Normally I roll my eyes over gushing that goes on over any team’s fourth line. Call it the Islanders Effect. But man, what Oskar Back, Mavrik Bourque, and Sam Steel are doing is something else. In 60 minutes together they’re at 70 percent in expected goal share. Just complete domination in limited minutes.
Speaking of unsung, Lian Bichsel and Matt Dumba haven’t had much puck luck, but they rate the highest of any defense pair in expected goal share and are winning the shot attempt battle. Their role on the team is small by comparison, as seen with their deployment.
But it’s important because while their role is minimal, it’s not absent as was the case last year when Dallas rolled five defenders versus Edmonton.

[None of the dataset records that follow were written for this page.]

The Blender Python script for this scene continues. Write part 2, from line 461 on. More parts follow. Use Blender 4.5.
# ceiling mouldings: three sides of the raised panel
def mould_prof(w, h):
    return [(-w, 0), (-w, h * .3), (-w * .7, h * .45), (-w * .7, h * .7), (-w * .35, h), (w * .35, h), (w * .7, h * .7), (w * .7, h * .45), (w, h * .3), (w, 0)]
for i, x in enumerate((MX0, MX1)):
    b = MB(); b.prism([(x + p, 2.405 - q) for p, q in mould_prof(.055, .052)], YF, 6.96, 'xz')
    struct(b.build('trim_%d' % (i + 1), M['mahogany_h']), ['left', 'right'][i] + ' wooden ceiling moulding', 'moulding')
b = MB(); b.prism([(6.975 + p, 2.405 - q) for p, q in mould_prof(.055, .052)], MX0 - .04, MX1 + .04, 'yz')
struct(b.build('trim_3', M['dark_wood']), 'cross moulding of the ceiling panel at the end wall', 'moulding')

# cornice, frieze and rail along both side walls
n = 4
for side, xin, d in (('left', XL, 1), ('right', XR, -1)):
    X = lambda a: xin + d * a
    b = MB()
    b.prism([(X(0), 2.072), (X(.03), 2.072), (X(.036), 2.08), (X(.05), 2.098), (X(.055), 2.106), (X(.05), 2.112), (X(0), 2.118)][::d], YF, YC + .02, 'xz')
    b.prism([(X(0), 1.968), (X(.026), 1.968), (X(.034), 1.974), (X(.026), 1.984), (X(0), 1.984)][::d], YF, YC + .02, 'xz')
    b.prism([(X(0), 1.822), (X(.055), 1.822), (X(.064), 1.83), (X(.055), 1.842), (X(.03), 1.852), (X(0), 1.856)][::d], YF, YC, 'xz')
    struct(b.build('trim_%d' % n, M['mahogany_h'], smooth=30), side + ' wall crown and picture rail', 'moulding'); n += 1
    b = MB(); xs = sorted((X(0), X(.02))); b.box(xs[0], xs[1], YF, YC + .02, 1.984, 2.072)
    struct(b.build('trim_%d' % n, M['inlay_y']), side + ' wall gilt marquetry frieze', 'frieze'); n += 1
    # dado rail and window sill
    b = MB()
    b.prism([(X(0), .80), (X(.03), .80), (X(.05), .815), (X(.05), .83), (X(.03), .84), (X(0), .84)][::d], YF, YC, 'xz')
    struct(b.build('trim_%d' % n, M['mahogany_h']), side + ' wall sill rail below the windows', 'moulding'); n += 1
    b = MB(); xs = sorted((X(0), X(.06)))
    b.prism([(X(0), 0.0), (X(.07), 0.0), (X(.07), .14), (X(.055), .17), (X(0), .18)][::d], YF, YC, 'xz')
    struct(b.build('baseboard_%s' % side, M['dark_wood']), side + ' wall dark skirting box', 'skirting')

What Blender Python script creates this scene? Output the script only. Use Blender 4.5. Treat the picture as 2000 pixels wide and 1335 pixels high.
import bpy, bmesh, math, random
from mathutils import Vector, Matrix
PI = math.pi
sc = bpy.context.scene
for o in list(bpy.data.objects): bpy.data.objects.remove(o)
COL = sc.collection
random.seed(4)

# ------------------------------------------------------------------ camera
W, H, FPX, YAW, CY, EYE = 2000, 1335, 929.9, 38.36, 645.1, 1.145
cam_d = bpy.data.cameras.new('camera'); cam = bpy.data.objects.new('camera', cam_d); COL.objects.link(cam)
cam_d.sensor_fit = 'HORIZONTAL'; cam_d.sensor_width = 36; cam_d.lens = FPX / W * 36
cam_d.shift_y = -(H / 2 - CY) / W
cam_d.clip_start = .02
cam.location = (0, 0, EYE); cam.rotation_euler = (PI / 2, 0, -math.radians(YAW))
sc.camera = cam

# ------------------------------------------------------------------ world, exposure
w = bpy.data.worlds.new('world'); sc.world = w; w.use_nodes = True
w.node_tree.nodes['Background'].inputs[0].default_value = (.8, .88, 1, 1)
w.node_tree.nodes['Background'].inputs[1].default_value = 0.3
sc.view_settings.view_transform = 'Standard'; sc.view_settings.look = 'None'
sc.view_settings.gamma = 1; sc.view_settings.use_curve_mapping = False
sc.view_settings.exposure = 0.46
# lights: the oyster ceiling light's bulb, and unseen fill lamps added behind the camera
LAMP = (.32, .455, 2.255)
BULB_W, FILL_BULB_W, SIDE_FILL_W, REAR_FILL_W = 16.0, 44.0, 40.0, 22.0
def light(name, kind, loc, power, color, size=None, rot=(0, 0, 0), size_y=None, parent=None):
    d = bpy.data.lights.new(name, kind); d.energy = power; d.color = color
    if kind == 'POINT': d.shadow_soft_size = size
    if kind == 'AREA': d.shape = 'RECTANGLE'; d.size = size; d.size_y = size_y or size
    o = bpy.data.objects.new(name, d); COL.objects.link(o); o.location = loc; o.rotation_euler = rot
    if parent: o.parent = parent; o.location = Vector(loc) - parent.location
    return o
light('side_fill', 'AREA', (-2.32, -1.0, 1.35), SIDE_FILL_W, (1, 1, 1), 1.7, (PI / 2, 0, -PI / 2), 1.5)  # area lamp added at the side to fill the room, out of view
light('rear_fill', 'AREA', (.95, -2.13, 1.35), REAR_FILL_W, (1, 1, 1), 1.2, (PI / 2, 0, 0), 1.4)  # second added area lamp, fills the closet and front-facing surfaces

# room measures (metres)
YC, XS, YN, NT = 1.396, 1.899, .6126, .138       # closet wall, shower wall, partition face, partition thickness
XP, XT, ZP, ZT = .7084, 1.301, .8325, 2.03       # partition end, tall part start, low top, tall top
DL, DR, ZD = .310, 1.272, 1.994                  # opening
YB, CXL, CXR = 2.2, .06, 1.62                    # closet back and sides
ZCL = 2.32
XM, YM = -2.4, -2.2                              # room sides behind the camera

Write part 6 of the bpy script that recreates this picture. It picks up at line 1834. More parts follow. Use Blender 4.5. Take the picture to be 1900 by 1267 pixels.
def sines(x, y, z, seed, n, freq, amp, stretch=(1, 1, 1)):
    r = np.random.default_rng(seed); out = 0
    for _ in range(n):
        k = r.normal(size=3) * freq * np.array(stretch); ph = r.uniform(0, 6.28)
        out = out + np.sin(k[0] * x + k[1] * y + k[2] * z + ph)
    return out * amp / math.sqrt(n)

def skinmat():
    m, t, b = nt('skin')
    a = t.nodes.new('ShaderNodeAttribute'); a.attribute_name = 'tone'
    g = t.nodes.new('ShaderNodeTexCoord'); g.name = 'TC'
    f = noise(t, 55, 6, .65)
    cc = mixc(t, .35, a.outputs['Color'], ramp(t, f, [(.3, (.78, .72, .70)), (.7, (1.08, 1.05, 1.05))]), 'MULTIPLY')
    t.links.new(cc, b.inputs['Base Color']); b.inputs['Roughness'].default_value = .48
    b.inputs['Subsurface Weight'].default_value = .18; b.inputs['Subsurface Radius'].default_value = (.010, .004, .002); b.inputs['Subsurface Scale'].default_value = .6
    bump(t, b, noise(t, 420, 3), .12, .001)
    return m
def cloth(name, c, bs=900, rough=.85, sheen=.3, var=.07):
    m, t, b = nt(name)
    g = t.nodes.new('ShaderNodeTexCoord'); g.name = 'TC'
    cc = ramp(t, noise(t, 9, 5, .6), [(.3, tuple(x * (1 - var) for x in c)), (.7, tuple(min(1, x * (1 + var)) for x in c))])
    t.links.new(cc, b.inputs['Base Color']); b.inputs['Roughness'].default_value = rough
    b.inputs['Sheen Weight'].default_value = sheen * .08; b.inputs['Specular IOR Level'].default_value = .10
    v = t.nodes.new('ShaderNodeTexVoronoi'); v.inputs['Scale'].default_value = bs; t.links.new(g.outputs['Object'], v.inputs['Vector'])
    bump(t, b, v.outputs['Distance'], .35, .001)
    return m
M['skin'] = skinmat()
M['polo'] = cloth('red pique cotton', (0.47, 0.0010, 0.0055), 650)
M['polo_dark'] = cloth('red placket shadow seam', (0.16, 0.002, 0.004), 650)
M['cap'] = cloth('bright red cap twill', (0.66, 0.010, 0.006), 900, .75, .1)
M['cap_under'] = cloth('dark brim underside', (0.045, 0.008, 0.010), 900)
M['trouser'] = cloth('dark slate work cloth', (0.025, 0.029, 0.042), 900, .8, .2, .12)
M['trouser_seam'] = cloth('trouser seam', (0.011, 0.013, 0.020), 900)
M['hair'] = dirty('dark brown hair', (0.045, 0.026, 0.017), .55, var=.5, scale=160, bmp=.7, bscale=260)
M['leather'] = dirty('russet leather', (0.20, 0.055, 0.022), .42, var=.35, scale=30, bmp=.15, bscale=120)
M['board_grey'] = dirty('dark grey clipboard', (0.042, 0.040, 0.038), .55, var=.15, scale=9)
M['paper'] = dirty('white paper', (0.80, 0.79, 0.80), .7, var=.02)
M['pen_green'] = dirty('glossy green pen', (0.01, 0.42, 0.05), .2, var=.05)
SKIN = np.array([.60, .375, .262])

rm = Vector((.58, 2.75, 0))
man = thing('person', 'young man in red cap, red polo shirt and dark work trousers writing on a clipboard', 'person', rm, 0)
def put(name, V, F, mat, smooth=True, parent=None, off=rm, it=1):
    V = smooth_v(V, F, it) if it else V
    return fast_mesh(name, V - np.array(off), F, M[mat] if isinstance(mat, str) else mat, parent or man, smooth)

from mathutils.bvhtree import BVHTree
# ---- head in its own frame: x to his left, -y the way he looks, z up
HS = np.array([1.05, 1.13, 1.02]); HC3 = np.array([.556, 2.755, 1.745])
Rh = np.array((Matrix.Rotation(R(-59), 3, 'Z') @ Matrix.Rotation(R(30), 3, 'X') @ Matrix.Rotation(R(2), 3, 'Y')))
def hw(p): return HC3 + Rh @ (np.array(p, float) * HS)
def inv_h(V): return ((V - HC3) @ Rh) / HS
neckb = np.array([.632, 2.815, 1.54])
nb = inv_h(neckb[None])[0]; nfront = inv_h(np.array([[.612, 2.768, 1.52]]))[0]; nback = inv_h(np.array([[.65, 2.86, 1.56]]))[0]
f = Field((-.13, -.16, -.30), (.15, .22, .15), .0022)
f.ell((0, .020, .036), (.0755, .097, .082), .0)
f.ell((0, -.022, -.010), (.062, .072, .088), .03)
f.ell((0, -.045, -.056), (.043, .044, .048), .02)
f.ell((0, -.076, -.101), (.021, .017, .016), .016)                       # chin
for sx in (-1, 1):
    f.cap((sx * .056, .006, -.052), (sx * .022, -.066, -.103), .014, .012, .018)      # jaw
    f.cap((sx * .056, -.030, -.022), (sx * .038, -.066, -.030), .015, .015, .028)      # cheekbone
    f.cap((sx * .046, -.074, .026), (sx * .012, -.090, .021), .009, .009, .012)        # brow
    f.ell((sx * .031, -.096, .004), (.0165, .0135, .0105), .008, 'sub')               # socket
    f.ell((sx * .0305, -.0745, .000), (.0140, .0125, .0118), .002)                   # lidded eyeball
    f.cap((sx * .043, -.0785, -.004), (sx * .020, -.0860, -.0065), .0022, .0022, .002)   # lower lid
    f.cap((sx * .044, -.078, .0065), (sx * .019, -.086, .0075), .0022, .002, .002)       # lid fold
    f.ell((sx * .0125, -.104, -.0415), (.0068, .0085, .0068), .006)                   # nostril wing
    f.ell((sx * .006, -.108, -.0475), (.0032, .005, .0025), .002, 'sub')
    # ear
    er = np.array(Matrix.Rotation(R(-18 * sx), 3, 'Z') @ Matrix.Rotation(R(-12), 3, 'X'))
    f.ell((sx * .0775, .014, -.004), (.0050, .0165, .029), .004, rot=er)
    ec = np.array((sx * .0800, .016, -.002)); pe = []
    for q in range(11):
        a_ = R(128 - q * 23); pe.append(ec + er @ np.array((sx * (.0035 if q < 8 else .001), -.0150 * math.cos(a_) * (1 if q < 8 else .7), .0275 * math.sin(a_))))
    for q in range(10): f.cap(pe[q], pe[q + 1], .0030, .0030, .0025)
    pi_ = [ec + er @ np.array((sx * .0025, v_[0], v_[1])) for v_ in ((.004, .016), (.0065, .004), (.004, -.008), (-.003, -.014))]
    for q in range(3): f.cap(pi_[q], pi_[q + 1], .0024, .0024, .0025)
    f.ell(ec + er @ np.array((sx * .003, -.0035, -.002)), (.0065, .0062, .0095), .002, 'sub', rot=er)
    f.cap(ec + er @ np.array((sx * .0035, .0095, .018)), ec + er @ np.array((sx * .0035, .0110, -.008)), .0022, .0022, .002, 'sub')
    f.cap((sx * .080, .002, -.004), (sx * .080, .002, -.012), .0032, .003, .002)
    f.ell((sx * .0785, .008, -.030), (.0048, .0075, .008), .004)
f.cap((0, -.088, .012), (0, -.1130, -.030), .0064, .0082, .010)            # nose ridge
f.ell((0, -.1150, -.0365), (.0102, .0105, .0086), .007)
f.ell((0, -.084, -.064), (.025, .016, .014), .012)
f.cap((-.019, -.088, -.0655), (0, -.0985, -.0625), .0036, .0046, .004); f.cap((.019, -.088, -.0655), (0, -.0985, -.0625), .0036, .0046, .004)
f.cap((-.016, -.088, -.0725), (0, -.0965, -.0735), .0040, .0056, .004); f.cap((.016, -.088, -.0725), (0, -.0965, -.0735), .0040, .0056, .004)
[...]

And within that role, they’re winning possession. Dumba has been the number one pariah and was before he wore victory green. But credit where credit is due. He’s not perfect, and could very well be the odd man out when Heiskanen returns, but he’s very quietly pulled himself up from the bowels of Hated Per 60.
And with that, tomorrow I’ll be taking a look at Wyatt Johnston (paid), and where he ranks against his peers.
It’s one thing to beat a team with injuries but Edmonton (McDavid and Draisaitl) and Minnesota (Kaprizov and Ek) were missing the guts of their respective offenses.
Although I did wonder about people during the Ken Hitchcock year.
Everyone more pessimistic than me is a doomer, everyone more optimistic is delusional.
This weekend sucked, but it's kind of hard to get upset about a couple of losses coming off a 7 game win streak where they outright stole 2 games and played some of the others close enough to be coin flips. Sucks that the division seems out of reach now, but I think that was always more of a hope than anything. Colorado's not unbeatable in a 7 game series with home ice, even if a Miro-less Stars are the underdogs.
I started seeing the Ceci we know from the playoffs over the weekend, especially the Pitt game, horrendous turnovers, bad pinches, and then whatever the hell he was doing when he ran into Harley. Ceci fades badly when overused. 20 min a night for him is a recipe for disaster.
I’ve liked Dumba much more as the season has gone on and like that 3rd pair. Perfect 8-13 min 3rd pair.
The doomerism is well warranted if Ceci is playing 20+ per game in the playoffs.